McGraw leads Chiefs’ young secondary

Jon McGraw is back for his fifth season with the Kansas City

Chiefs and 10th in the NFL. That qualifies him as the elder

statesman of the secondary.

The defensive backfield may be one of the younger position

groups at Arrowhead Stadium, but it’s also among the most talented.

Lining up beside the 32-year-old McGraw is second-year safety Eric

Berry, who is 10 years younger. They’re joined by 25-year-olds

Brandon Carr and Brandon Flowers as legitimate shutdown

cornerbacks.

That quartet is a big reason the Chiefs went from a 4-12 club

two years ago to a 10-6 playoff team last season.

The Chiefs were a middle-of-the-pack defense last season, but

that was largely because they struggled to get penetration up

front.
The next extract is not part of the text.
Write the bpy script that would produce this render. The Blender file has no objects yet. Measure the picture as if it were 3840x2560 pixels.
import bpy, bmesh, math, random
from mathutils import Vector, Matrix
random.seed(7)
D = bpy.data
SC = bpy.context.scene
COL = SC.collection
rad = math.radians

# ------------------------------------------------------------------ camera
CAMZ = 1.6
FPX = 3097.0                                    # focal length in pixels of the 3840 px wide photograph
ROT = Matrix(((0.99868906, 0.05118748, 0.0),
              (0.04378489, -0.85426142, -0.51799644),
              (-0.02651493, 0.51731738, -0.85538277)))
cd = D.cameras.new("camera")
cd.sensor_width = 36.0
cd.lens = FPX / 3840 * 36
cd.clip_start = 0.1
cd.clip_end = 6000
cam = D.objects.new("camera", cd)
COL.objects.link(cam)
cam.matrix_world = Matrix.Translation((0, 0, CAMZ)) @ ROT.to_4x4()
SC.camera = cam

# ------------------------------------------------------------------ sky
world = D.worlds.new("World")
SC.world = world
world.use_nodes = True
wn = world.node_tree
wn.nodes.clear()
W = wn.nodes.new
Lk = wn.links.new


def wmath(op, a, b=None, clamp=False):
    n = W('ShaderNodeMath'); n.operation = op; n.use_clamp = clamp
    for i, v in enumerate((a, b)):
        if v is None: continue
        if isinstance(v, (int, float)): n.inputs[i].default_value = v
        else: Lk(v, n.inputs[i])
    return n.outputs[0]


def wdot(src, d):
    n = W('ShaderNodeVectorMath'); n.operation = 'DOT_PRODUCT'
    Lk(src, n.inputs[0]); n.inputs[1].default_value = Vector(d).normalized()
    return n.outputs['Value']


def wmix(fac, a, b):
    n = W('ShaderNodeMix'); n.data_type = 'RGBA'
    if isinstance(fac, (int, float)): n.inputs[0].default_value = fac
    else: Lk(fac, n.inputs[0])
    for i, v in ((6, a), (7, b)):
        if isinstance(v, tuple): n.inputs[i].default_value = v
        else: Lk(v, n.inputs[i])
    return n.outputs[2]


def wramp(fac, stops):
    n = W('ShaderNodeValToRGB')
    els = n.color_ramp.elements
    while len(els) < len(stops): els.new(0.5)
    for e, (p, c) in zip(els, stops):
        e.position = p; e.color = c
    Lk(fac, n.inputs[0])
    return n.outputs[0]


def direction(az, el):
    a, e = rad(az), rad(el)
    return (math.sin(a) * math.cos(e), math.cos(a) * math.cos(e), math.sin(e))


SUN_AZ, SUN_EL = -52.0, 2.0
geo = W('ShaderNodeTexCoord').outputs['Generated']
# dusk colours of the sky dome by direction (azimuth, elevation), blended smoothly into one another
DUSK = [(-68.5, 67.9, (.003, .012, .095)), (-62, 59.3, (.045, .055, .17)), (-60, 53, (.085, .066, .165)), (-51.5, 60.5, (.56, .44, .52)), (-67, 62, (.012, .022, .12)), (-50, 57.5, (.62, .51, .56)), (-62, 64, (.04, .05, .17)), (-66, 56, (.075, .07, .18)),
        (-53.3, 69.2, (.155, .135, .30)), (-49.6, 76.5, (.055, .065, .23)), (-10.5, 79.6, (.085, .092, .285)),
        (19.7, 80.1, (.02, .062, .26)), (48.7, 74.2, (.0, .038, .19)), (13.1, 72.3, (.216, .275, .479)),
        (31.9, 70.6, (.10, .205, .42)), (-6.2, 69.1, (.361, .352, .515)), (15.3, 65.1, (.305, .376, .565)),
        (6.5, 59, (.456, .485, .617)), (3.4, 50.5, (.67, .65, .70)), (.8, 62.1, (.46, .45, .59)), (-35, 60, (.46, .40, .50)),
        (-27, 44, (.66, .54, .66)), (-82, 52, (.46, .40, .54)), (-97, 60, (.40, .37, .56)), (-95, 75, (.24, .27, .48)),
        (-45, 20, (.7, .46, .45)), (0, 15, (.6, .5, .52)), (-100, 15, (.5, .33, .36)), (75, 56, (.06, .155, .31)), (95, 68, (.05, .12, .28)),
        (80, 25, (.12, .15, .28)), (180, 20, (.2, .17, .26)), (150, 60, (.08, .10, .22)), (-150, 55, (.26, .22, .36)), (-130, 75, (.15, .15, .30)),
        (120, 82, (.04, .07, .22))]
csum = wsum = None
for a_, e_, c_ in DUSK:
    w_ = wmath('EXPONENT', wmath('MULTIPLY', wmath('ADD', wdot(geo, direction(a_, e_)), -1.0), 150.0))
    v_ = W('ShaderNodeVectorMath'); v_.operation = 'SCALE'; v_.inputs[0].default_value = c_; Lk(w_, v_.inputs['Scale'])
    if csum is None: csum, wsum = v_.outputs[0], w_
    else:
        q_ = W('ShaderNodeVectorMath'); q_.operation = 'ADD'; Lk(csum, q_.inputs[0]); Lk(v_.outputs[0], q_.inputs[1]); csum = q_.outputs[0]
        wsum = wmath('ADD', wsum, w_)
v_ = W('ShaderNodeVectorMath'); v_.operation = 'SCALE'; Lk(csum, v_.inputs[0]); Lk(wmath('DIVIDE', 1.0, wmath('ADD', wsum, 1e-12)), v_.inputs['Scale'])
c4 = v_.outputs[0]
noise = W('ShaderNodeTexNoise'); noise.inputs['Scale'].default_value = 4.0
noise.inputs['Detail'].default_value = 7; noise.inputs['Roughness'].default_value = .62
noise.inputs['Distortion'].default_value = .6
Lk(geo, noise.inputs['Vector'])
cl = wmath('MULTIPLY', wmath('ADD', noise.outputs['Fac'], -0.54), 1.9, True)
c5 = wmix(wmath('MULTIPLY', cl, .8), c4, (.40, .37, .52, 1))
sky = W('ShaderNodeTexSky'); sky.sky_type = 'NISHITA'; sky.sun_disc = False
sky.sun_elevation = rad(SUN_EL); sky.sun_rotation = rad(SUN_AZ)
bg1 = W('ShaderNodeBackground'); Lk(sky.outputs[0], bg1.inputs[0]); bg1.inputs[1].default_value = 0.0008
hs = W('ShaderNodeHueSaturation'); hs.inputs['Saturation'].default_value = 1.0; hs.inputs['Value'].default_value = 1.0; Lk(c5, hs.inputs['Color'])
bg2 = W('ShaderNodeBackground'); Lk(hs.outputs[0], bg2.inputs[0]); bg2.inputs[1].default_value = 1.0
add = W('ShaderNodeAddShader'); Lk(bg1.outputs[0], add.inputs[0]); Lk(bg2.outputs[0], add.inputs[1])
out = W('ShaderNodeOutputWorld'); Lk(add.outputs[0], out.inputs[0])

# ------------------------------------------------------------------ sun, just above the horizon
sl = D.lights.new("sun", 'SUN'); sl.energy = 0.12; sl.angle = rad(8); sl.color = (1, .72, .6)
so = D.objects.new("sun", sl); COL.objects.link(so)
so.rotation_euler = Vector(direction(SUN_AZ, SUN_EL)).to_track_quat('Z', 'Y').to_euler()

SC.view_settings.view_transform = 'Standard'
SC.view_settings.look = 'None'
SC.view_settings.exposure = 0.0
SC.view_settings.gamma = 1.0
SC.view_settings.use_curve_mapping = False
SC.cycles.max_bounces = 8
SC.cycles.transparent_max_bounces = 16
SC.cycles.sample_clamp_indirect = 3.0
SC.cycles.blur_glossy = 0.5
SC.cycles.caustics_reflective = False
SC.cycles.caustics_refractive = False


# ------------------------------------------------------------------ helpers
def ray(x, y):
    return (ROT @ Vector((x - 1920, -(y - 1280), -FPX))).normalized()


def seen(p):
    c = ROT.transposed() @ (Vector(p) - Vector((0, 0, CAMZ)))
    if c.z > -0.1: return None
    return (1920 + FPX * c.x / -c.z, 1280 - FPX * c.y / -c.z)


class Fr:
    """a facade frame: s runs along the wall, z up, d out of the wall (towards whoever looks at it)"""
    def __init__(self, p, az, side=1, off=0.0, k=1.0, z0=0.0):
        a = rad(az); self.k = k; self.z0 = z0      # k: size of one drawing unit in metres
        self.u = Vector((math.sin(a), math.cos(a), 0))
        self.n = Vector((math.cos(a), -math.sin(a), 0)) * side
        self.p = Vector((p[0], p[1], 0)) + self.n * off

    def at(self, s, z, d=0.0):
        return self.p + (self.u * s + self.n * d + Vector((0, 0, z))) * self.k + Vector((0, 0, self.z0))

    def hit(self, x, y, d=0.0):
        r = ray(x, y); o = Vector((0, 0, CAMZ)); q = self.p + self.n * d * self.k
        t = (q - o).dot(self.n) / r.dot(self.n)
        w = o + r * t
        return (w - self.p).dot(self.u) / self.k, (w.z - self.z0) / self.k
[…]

The backfield yielded fewer than 220 yards passing per game,

a significant improvement over the previous year, and a big reason

why Kansas City went from 30th in total defense in 2009 to 14th

last season.

“We have guys back there who have been working hard,” Berry

said. “We just want to keep working as a unit and keep that

chemistry going. That’ll be a big plus.”

Berry, the former Tennessee star, made 72 tackles and four

interceptions last season, returning one of them for a touchdown.
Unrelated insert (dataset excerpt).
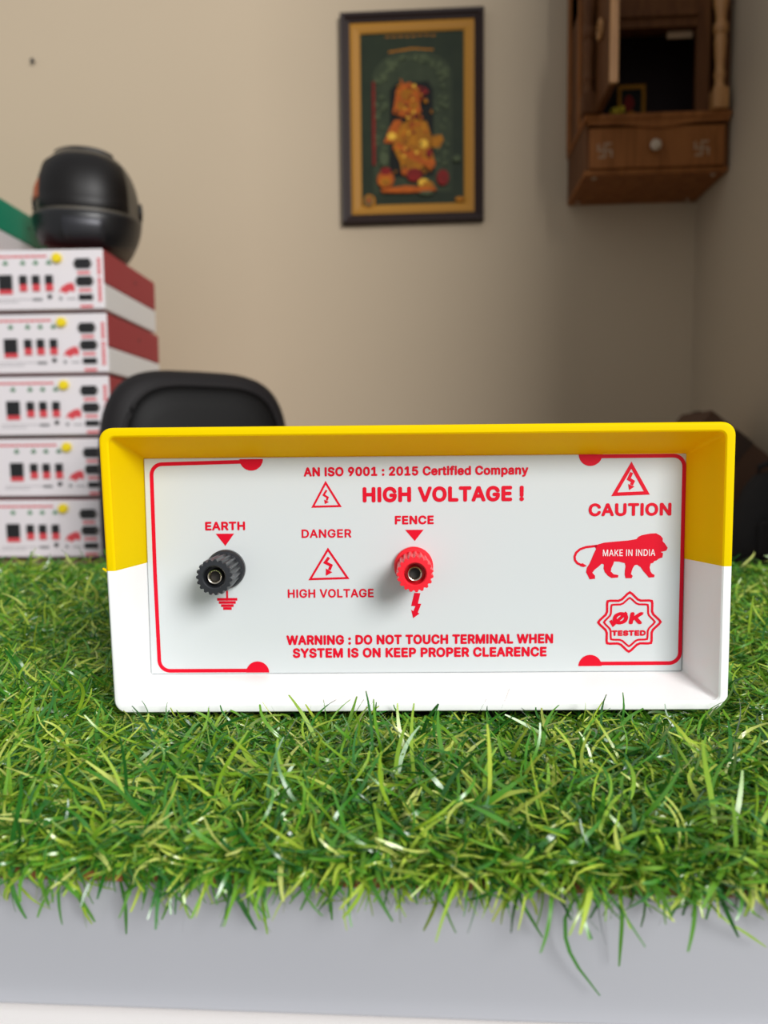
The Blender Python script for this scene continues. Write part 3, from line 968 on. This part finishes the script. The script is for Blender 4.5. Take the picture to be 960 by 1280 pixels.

It’s precisely that kind of playmaking ability that made the Chiefs

select him fifth overall in the 2010 draft and put him into the

starting lineup every game his rookie season.
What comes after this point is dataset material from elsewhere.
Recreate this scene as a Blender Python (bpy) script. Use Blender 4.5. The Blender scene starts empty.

“That last year had a lot to do with my growth, but at the same

time there’s still more I can learn and more I can work on,” Berry

said. “I learned a lot last year, but I still have a lot to

learn.”

That became painfully evident in the first round of the

playoffs, when the Raven’s Joe Flacco gouged the secondary for 265

yards passing and a pair of touchdowns. Baltimore coasted to a 30-7

victory, a demoralizing way to wrap up a season in which the Chiefs

far exceeded expectations.

“It’s been a long, long offseason since our last wild card

game,” Carr said.

Carr reportedly contemplated offers from several other teams

after the Chiefs placed a first-round tender on him, but the

cornerback from Division II Grand Valley State signed last week.

One of the big reasons is that he wanted to keep building a defense

that has taken significant strides under coach Todd Haley.

Carr immediately resumed his place in the starting defense as

soon as he was able to begin practicing.

“I feel good. This whole offseason I’ve been training, doing

drills, trying to simulate game-type situations and get ready to

get out here,” Carr said after practice Thursday night. “Trying to

get my feet under me.”

Carr has started all 48 games he’s played in for the Chiefs,

while Flowers has started 43 of his 44 career games the past three

seasons. That’s some pretty serious experience at cornerback for a

pair of guys who were just 11 years old when 38-year-old center

Casey Wiegmann was first breaking into the league.

Along with Berry and McGraw, there’s a solid mixture of youthful

exuberance and veteran knowledge in the backfield that should help

the Chiefs defend offenses that are increasingly reliant on the

passing game.

And after an offseason of uncertainty and a whirlwind start to

training camp, Haley and the rest of the coaching staff appreciate

having at least one position group relatively stable – especially

with their first preseason game against the Buffalo Billsless than

a week away.

“I’m excited to be back with football. That’s it,” Carr said.

“We’ve made some great additions, got some playmakers, some solid

guys to help us out. They’re here to help us win ballgames.”